# [THE PROBLEM]
Repeat all of the material exactly as given.

# [DATA PROVIDED]
------------------------------------------------------------------------
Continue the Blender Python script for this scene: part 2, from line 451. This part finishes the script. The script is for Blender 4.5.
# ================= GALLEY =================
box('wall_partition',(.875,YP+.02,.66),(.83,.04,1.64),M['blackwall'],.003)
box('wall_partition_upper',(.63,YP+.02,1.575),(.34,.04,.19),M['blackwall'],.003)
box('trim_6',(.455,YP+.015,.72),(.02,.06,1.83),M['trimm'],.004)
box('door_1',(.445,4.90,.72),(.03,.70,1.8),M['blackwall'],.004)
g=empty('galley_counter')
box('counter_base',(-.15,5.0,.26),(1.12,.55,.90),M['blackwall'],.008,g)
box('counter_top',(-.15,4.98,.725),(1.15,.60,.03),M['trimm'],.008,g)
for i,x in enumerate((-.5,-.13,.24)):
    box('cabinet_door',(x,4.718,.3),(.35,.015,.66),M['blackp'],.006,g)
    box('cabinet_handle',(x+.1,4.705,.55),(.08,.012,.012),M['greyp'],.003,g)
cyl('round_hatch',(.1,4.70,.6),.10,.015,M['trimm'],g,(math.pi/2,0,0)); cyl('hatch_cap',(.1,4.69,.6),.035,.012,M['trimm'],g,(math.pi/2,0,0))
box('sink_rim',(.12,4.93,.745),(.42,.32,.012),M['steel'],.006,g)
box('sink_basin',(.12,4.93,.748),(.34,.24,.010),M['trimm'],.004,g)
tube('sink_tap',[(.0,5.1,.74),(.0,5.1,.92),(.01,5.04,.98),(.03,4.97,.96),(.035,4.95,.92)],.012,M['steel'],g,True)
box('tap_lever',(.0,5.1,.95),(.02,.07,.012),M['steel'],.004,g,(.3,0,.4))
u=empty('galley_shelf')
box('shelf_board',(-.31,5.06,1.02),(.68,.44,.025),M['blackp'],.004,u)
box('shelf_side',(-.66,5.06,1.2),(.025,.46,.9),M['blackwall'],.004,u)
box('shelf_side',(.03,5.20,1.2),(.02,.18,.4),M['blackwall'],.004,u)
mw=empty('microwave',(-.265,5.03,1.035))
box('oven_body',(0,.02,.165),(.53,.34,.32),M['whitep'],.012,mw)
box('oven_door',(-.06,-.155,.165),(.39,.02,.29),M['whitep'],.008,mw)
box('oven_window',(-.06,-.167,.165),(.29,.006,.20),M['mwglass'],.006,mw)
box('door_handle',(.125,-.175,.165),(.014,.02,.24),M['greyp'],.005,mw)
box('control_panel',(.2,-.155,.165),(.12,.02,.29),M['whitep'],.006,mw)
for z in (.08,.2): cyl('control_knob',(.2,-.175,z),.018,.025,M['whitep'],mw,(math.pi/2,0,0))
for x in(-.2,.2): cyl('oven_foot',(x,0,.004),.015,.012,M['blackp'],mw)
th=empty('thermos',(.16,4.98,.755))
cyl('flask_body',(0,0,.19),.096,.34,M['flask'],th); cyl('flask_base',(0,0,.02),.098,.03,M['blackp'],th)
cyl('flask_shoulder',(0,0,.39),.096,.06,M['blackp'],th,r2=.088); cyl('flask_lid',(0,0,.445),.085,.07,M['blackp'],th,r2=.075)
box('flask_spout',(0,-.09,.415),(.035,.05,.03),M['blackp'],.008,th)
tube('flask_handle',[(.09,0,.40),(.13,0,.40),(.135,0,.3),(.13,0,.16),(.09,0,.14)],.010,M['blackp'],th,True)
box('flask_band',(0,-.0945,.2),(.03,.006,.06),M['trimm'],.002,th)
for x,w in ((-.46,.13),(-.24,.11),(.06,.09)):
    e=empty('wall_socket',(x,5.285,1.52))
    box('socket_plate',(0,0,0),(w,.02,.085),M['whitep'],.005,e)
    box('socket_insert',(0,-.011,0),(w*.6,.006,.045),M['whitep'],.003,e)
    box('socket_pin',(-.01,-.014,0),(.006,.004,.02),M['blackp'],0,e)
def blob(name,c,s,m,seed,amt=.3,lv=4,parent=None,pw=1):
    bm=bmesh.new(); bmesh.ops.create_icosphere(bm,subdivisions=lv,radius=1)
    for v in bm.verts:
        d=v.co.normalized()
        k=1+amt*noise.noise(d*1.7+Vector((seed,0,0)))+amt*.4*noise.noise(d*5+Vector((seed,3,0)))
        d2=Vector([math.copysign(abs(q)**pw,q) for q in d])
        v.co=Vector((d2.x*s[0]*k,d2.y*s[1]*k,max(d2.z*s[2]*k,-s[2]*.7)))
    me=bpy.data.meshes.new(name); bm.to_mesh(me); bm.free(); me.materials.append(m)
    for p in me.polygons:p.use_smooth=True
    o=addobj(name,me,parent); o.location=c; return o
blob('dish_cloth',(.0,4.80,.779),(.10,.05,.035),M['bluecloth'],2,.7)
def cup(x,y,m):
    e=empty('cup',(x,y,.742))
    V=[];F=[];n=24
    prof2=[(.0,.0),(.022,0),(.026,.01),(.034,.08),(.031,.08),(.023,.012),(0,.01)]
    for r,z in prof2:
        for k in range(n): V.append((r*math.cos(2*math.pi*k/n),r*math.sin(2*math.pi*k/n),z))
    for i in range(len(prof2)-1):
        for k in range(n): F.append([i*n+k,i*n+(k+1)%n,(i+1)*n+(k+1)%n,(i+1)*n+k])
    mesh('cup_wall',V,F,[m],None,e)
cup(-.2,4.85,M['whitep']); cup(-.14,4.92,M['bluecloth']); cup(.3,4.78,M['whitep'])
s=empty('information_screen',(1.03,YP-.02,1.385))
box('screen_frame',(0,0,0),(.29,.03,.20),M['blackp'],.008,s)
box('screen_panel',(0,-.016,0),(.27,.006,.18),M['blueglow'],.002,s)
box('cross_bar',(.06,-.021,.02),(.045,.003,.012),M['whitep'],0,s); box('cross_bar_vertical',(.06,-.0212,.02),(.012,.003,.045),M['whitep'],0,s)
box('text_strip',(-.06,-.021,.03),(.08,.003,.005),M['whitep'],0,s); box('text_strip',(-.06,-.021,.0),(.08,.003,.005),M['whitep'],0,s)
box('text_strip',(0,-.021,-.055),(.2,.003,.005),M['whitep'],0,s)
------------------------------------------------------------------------
# [ANSWER IN FULL]
Continue the Blender Python script for this scene: part 2, from line 451. This part finishes the script. The script is for Blender 4.5.
# ================= GALLEY =================
box('wall_partition',(.875,YP+.02,.66),(.83,.04,1.64),M['blackwall'],.003)
box('wall_partition_upper',(.63,YP+.02,1.575),(.34,.04,.19),M['blackwall'],.003)
box('trim_6',(.455,YP+.015,.72),(.02,.06,1.83),M['trimm'],.004)
box('door_1',(.445,4.90,.72),(.03,.70,1.8),M['blackwall'],.004)
g=empty('galley_counter')
box('counter_base',(-.15,5.0,.26),(1.12,.55,.90),M['blackwall'],.008,g)
box('counter_top',(-.15,4.98,.725),(1.15,.60,.03),M['trimm'],.008,g)
for i,x in enumerate((-.5,-.13,.24)):
    box('cabinet_door',(x,4.718,.3),(.35,.015,.66),M['blackp'],.006,g)
    box('cabinet_handle',(x+.1,4.705,.55),(.08,.012,.012),M['greyp'],.003,g)
cyl('round_hatch',(.1,4.70,.6),.10,.015,M['trimm'],g,(math.pi/2,0,0)); cyl('hatch_cap',(.1,4.69,.6),.035,.012,M['trimm'],g,(math.pi/2,0,0))
box('sink_rim',(.12,4.93,.745),(.42,.32,.012),M['steel'],.006,g)
box('sink_basin',(.12,4.93,.748),(.34,.24,.010),M['trimm'],.004,g)
tube('sink_tap',[(.0,5.1,.74),(.0,5.1,.92),(.01,5.04,.98),(.03,4.97,.96),(.035,4.95,.92)],.012,M['steel'],g,True)
box('tap_lever',(.0,5.1,.95),(.02,.07,.012),M['steel'],.004,g,(.3,0,.4))
u=empty('galley_shelf')
box('shelf_board',(-.31,5.06,1.02),(.68,.44,.025),M['blackp'],.004,u)
box('shelf_side',(-.66,5.06,1.2),(.025,.46,.9),M['blackwall'],.004,u)
box('shelf_side',(.03,5.20,1.2),(.02,.18,.4),M['blackwall'],.004,u)
mw=empty('microwave',(-.265,5.03,1.035))
box('oven_body',(0,.02,.165),(.53,.34,.32),M['whitep'],.012,mw)
box('oven_door',(-.06,-.155,.165),(.39,.02,.29),M['whitep'],.008,mw)
box('oven_window',(-.06,-.167,.165),(.29,.006,.20),M['mwglass'],.006,mw)
box('door_handle',(.125,-.175,.165),(.014,.02,.24),M['greyp'],.005,mw)
box('control_panel',(.2,-.155,.165),(.12,.02,.29),M['whitep'],.006,mw)
for z in (.08,.2): cyl('control_knob',(.2,-.175,z),.018,.025,M['whitep'],mw,(math.pi/2,0,0))
for x in(-.2,.2): cyl('oven_foot',(x,0,.004),.015,.012,M['blackp'],mw)
th=empty('thermos',(.16,4.98,.755))
cyl('flask_body',(0,0,.19),.096,.34,M['flask'],th); cyl('flask_base',(0,0,.02),.098,.03,M['blackp'],th)
cyl('flask_shoulder',(0,0,.39),.096,.06,M['blackp'],th,r2=.088); cyl('flask_lid',(0,0,.445),.085,.07,M['blackp'],th,r2=.075)
box('flask_spout',(0,-.09,.415),(.035,.05,.03),M['blackp'],.008,th)
tube('flask_handle',[(.09,0,.40),(.13,0,.40),(.135,0,.3),(.13,0,.16),(.09,0,.14)],.010,M['blackp'],th,True)
box('flask_band',(0,-.0945,.2),(.03,.006,.06),M['trimm'],.002,th)
for x,w in ((-.46,.13),(-.24,.11),(.06,.09)):
    e=empty('wall_socket',(x,5.285,1.52))
    box('socket_plate',(0,0,0),(w,.02,.085),M['whitep'],.005,e)
    box('socket_insert',(0,-.011,0),(w*.6,.006,.045),M['whitep'],.003,e)
    box('socket_pin',(-.01,-.014,0),(.006,.004,.02),M['blackp'],0,e)
def blob(name,c,s,m,seed,amt=.3,lv=4,parent=None,pw=1):
    bm=bmesh.new(); bmesh.ops.create_icosphere(bm,subdivisions=lv,radius=1)
    for v in bm.verts:
        d=v.co.normalized()
        k=1+amt*noise.noise(d*1.7+Vector((seed,0,0)))+amt*.4*noise.noise(d*5+Vector((seed,3,0)))
        d2=Vector([math.copysign(abs(q)**pw,q) for q in d])
        v.co=Vector((d2.x*s[0]*k,d2.y*s[1]*k,max(d2.z*s[2]*k,-s[2]*.7)))
    me=bpy.data.meshes.new(name); bm.to_mesh(me); bm.free(); me.materials.append(m)
    for p in me.polygons:p.use_smooth=True
    o=addobj(name,me,parent); o.location=c; return o
blob('dish_cloth',(.0,4.80,.779),(.10,.05,.035),M['bluecloth'],2,.7)
def cup(x,y,m):
    e=empty('cup',(x,y,.742))
    V=[];F=[];n=24
    prof2=[(.0,.0),(.022,0),(.026,.01),(.034,.08),(.031,.08),(.023,.012),(0,.01)]
    for r,z in prof2:
        for k in range(n): V.append((r*math.cos(2*math.pi*k/n),r*math.sin(2*math.pi*k/n),z))
    for i in range(len(prof2)-1):
        for k in range(n): F.append([i*n+k,i*n+(k+1)%n,(i+1)*n+(k+1)%n,(i+1)*n+k])
    mesh('cup_wall',V,F,[m],None,e)
cup(-.2,4.85,M['whitep']); cup(-.14,4.92,M['bluecloth']); cup(.3,4.78,M['whitep'])
s=empty('information_screen',(1.03,YP-.02,1.385))
box('screen_frame',(0,0,0),(.29,.03,.20),M['blackp'],.008,s)
box('screen_panel',(0,-.016,0),(.27,.006,.18),M['blueglow'],.002,s)
box('cross_bar',(.06,-.021,.02),(.045,.003,.012),M['whitep'],0,s); box('cross_bar_vertical',(.06,-.0212,.02),(.012,.003,.045),M['whitep'],0,s)
box('text_strip',(-.06,-.021,.03),(.08,.003,.005),M['whitep'],0,s); box('text_strip',(-.06,-.021,.0),(.08,.003,.005),M['whitep'],0,s)
box('text_strip',(0,-.021,-.055),(.2,.003,.005),M['whitep'],0,s)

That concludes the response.